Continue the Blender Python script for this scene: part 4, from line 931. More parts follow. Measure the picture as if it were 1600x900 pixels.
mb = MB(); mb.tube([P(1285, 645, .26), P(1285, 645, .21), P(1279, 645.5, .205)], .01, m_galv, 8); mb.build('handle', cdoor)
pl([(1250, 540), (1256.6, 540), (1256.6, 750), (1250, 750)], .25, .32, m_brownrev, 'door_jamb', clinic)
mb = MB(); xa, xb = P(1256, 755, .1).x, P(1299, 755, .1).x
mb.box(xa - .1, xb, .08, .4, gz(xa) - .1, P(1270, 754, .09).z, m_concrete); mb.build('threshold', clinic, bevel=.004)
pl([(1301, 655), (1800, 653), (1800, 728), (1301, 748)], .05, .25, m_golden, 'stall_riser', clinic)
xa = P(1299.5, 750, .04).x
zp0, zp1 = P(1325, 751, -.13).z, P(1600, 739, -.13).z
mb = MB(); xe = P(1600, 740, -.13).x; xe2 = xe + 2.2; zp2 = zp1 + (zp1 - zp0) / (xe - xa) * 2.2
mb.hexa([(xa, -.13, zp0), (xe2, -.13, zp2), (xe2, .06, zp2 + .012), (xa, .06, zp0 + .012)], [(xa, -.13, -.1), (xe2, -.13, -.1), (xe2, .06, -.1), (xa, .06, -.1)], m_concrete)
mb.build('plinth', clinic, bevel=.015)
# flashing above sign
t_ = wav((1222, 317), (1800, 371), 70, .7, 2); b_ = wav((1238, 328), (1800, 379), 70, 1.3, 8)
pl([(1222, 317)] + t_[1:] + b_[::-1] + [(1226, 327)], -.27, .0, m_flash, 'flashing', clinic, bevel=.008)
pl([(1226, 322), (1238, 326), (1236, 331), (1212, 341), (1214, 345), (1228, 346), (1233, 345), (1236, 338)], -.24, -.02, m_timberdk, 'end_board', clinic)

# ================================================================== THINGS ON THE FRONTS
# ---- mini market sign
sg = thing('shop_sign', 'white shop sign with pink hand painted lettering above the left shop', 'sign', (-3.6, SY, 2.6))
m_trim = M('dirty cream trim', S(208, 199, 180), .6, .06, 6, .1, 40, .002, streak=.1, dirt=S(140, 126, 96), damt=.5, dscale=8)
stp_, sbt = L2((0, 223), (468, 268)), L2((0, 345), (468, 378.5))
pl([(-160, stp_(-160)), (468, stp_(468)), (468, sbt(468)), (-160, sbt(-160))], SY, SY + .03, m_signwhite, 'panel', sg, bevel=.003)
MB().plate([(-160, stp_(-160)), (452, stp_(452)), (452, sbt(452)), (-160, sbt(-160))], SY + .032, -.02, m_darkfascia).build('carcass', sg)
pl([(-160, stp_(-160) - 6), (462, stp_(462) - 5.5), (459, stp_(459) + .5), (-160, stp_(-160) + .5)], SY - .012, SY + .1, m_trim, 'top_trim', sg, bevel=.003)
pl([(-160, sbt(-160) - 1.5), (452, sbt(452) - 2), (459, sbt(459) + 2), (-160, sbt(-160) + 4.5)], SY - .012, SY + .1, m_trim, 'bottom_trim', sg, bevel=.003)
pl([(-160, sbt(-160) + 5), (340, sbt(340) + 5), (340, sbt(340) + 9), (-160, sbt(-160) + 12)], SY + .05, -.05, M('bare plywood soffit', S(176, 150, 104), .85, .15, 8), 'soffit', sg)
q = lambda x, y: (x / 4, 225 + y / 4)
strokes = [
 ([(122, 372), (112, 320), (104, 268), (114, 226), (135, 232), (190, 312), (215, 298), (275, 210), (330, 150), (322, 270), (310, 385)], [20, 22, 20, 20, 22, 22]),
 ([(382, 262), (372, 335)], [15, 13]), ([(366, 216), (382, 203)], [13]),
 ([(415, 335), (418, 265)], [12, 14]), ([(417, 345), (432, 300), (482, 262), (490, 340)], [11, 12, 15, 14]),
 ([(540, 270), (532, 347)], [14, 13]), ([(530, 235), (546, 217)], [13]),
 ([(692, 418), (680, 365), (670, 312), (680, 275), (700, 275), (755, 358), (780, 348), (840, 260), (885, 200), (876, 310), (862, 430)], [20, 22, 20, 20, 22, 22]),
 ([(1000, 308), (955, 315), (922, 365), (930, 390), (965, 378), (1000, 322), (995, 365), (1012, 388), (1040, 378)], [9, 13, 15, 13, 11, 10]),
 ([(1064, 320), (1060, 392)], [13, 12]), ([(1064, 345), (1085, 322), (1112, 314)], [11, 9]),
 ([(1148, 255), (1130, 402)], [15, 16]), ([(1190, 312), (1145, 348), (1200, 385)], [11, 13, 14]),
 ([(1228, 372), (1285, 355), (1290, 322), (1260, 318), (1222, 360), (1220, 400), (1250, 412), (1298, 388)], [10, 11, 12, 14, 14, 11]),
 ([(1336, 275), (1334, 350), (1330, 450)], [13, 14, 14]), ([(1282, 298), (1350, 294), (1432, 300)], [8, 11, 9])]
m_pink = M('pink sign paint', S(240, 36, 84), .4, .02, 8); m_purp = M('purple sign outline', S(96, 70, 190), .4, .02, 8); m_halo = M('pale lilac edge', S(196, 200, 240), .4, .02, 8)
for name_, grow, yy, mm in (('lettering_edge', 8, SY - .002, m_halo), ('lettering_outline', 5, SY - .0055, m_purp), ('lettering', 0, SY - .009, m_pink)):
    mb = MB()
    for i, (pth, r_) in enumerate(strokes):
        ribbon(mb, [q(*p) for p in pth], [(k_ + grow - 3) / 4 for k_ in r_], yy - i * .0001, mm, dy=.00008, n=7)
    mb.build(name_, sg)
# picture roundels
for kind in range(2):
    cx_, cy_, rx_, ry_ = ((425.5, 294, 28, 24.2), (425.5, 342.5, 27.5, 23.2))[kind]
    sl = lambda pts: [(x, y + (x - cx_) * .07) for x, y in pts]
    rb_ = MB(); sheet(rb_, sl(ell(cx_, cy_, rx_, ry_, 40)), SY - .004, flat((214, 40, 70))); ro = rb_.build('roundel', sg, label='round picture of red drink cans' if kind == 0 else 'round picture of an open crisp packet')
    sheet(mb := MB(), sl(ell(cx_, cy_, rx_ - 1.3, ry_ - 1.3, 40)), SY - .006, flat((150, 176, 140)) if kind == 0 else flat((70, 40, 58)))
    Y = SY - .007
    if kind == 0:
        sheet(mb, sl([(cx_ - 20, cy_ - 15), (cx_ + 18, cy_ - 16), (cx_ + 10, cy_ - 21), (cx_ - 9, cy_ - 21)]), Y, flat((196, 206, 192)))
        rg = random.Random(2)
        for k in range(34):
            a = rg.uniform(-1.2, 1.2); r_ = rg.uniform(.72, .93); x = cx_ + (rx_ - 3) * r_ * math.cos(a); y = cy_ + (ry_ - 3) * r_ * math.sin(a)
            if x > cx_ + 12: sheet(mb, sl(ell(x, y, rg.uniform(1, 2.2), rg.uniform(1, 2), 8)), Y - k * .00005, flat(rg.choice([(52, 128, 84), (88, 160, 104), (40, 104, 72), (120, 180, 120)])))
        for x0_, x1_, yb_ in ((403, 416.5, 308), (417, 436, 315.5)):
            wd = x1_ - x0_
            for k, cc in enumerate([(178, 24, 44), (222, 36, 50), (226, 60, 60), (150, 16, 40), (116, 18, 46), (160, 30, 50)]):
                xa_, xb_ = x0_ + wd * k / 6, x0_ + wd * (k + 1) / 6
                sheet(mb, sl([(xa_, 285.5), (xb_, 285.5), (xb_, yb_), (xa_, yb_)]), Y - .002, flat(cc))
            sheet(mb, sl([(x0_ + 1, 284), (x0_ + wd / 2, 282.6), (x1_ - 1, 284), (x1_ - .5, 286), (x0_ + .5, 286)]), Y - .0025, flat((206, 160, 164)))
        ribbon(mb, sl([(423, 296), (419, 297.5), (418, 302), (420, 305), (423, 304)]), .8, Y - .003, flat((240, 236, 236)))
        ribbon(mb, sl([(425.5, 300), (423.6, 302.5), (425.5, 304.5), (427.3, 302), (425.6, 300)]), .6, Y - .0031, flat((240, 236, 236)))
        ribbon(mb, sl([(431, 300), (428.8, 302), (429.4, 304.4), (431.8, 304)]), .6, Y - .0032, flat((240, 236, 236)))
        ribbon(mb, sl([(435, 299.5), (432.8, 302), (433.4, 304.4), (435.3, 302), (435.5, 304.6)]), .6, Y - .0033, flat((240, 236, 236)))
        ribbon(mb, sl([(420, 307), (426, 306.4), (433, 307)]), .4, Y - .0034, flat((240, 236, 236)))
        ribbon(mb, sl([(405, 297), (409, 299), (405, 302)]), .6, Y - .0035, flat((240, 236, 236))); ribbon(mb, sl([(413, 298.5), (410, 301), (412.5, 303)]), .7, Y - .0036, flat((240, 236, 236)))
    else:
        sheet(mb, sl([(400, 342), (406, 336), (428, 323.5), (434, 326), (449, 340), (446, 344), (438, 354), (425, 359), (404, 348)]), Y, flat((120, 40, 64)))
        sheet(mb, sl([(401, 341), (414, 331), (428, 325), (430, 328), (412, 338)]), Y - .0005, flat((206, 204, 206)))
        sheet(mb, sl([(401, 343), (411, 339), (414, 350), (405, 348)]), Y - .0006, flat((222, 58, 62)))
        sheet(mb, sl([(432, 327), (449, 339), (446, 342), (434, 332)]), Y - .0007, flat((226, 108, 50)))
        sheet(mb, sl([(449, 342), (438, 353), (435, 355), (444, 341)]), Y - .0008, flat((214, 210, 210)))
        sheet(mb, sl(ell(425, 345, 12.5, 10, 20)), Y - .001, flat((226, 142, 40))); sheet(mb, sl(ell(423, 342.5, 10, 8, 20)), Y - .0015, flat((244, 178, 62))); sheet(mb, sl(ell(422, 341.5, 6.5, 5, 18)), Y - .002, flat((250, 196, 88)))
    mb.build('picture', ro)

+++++

Written problem: From the first line of the listing above to the line with "m_timberdk, 'end_board', clinic)", please transcribe each line exactly, both ends included, and nothing beyond that.

Exercise solution:
Continue the Blender Python script for this scene: part 4, from line 931. More parts follow. Measure the picture as if it were 1600x900 pixels.
mb = MB(); mb.tube([P(1285, 645, .26), P(1285, 645, .21), P(1279, 645.5, .205)], .01, m_galv, 8); mb.build('handle', cdoor)
pl([(1250, 540), (1256.6, 540), (1256.6, 750), (1250, 750)], .25, .32, m_brownrev, 'door_jamb', clinic)
mb = MB(); xa, xb = P(1256, 755, .1).x, P(1299, 755, .1).x
mb.box(xa - .1, xb, .08, .4, gz(xa) - .1, P(1270, 754, .09).z, m_concrete); mb.build('threshold', clinic, bevel=.004)
pl([(1301, 655), (1800, 653), (1800, 728), (1301, 748)], .05, .25, m_golden, 'stall_riser', clinic)
xa = P(1299.5, 750, .04).x
zp0, zp1 = P(1325, 751, -.13).z, P(1600, 739, -.13).z
mb = MB(); xe = P(1600, 740, -.13).x; xe2 = xe + 2.2; zp2 = zp1 + (zp1 - zp0) / (xe - xa) * 2.2
mb.hexa([(xa, -.13, zp0), (xe2, -.13, zp2), (xe2, .06, zp2 + .012), (xa, .06, zp0 + .012)], [(xa, -.13, -.1), (xe2, -.13, -.1), (xe2, .06, -.1), (xa, .06, -.1)], m_concrete)
mb.build('plinth', clinic, bevel=.015)
# flashing above sign
t_ = wav((1222, 317), (1800, 371), 70, .7, 2); b_ = wav((1238, 328), (1800, 379), 70, 1.3, 8)
pl([(1222, 317)] + t_[1:] + b_[::-1] + [(1226, 327)], -.27, .0, m_flash, 'flashing', clinic, bevel=.008)
pl([(1226, 322), (1238, 326), (1236, 331), (1212, 341), (1214, 345), (1228, 346), (1233, 345), (1236, 338)], -.24, -.02, m_timberdk, 'end_board', clinic)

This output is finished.